By Staff reporter , GAROWE ONLINE

MOGADISHU, Somalia - A high-level delegation led by Somali President Mohamed Abdullahi Farmajo has arrived in Djibouti on Thursday morning amid frayed ties between the two countries, Garowe Online reports.

Sources revealed to Garowe Online that Farmajo's visit is aimed at easing diplomatic tensions as relations soured over a recent Somalia’s calls for the lifting of the UN sanctions on the beleaguered tiny East African nation, Eritrea.

During his visit, Somali President will hold talks with his Djibouti counterpart, Ismaïl Omar Guelleh, focusing on ways to mend the strained bilateral relations between the two brotherly countries.

While on a three-day historic visit to Asmara last month, Farmajo made a call for the removal of the sanctions on Eritrea, saying the lift contributes to the current political and diplomatic developments in the Horn of Africa region.

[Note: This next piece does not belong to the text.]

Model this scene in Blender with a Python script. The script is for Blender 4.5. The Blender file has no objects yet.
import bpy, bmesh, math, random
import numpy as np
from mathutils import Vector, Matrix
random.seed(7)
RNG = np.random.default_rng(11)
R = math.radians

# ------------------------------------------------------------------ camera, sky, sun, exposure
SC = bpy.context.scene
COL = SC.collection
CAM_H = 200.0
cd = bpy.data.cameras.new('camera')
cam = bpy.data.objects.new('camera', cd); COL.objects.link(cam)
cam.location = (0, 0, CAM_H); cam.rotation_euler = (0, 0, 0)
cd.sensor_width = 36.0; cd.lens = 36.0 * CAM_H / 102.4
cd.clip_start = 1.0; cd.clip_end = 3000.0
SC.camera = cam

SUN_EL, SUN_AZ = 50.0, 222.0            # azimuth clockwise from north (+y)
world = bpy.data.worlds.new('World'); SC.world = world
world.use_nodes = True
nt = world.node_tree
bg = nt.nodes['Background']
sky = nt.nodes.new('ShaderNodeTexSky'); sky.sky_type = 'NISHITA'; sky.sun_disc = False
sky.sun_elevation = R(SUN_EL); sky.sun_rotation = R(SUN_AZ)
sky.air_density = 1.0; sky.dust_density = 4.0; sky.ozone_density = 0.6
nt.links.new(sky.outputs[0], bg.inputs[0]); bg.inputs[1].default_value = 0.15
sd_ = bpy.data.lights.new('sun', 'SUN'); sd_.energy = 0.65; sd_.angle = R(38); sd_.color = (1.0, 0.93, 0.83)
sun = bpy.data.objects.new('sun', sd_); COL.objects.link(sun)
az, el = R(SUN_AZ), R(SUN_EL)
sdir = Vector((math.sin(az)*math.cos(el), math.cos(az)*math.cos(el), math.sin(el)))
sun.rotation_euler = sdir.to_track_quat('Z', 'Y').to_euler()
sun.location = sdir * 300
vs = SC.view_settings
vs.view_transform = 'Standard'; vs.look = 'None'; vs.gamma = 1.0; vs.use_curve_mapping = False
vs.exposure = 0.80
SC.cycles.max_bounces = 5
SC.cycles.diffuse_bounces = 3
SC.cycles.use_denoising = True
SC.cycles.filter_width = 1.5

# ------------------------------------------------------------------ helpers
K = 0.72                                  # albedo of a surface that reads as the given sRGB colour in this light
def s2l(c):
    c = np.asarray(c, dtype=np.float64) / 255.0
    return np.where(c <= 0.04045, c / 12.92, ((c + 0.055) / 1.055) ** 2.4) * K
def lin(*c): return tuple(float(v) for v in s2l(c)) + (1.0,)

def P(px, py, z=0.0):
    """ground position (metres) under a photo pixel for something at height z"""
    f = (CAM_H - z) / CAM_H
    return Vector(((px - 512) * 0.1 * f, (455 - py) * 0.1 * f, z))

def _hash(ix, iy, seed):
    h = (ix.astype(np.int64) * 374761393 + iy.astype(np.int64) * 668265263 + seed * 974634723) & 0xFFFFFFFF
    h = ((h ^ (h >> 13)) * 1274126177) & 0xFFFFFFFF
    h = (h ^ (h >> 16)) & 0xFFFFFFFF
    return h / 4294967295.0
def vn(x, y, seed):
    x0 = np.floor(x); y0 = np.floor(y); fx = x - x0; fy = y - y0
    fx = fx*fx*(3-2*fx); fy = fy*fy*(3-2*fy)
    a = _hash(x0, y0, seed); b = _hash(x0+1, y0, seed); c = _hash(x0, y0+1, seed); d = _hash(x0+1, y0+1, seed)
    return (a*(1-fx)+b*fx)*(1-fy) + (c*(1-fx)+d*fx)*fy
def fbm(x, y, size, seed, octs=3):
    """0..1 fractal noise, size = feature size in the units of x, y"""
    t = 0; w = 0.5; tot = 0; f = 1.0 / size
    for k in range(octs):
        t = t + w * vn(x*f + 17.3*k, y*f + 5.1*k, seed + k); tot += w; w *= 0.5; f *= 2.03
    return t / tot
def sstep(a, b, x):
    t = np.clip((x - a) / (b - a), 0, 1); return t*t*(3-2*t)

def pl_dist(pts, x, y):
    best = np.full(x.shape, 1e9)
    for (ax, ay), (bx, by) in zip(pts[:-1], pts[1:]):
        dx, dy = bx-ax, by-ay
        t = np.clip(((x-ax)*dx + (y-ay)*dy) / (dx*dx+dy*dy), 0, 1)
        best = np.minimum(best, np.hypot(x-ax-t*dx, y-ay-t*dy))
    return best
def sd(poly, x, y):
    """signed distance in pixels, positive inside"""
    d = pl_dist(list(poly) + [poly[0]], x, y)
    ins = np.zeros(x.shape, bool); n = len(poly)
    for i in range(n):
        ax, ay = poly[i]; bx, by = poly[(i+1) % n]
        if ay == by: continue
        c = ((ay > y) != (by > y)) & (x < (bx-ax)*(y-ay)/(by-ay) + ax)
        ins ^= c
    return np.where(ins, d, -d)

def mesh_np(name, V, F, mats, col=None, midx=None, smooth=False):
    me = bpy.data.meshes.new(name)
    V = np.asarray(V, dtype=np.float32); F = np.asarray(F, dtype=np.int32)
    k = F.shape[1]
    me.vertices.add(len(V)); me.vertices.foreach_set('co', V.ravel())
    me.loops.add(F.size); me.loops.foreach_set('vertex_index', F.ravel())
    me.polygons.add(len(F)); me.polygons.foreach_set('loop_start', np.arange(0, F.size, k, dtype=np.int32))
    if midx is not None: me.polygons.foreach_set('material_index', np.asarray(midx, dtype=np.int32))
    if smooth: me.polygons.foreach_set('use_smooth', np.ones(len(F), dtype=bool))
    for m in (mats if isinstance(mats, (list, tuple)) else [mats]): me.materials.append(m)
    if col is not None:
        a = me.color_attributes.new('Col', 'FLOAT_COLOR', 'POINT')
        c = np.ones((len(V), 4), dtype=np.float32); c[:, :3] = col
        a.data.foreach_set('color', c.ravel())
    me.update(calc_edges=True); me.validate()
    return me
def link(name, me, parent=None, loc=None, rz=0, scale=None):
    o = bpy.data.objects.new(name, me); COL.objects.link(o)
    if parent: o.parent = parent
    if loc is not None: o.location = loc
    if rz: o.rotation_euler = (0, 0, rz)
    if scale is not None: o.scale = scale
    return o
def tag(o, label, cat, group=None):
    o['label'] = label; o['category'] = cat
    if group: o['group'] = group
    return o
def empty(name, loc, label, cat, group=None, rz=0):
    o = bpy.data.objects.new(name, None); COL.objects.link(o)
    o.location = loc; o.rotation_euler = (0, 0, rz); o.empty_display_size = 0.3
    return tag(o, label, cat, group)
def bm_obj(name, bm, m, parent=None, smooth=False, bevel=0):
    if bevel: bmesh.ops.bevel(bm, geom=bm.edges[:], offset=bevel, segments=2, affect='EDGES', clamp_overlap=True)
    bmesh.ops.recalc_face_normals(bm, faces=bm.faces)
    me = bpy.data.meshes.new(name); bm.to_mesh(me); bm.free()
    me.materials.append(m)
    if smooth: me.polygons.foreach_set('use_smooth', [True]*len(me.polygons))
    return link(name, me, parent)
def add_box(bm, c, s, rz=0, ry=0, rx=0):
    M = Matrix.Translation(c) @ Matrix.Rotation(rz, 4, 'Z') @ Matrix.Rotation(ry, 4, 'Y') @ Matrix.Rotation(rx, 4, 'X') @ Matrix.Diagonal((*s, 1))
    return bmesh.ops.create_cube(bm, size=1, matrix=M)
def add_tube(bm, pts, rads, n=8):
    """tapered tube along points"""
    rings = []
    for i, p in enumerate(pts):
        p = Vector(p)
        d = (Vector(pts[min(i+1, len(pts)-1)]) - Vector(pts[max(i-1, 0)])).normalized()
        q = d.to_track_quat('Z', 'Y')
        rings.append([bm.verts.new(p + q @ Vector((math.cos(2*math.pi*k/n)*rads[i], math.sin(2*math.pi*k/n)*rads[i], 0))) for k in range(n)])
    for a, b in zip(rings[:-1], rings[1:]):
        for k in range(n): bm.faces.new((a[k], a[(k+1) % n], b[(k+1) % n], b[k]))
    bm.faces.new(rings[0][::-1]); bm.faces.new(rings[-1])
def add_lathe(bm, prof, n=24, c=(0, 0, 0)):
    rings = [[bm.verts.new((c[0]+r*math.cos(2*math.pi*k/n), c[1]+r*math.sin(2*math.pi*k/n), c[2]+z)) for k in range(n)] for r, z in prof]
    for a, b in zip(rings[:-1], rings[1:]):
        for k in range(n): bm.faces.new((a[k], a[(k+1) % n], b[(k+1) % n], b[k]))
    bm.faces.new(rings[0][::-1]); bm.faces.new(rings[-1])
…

Both Somalia and Eritrea agreed to restore diplomatic relations after nearly 15 years and exchange Ambassadors for diplomatic cooperation.

In reaction to the Somali president’s view, Djibouti summoned its Ambassador in Mogadishu and issued an immediate press release early this month, expressing a ‘deep shock’ by Somalia's position on Eritrea sanctions.

"it is unacceptable to see our brotherly Somalia supporting Eritrea which is occupying part of our territory and still denying having Djiboutian prisoners," read the statement in part.

Djibouti and Eritrea are at loggerheads and battled in 1998 over the disputed Dumeira mountain and Dumeira island which Djibouti claims is being illegally occupied by Asmara.

This week, Eritrea's foreign minister Osman Saleh arrived in the Somalia capital, Addis Ababa for talks on re-establishing the more than decade-long absent ties between the two countries.

The delegation which also included Eritrean President Isaias Afwerki's right-hand man Yemane Gebreab met with top Somali leaders in Mogadishu during their two-day visit.

Djibouti, alongside Uganda, Kenya, Burundi and Ethiopia have contributed soldiers who make up the 20,000-strong peacekeeping African Union Mission in Somalia (AMISOM) to support Somalia’s fight against Al Shabaab.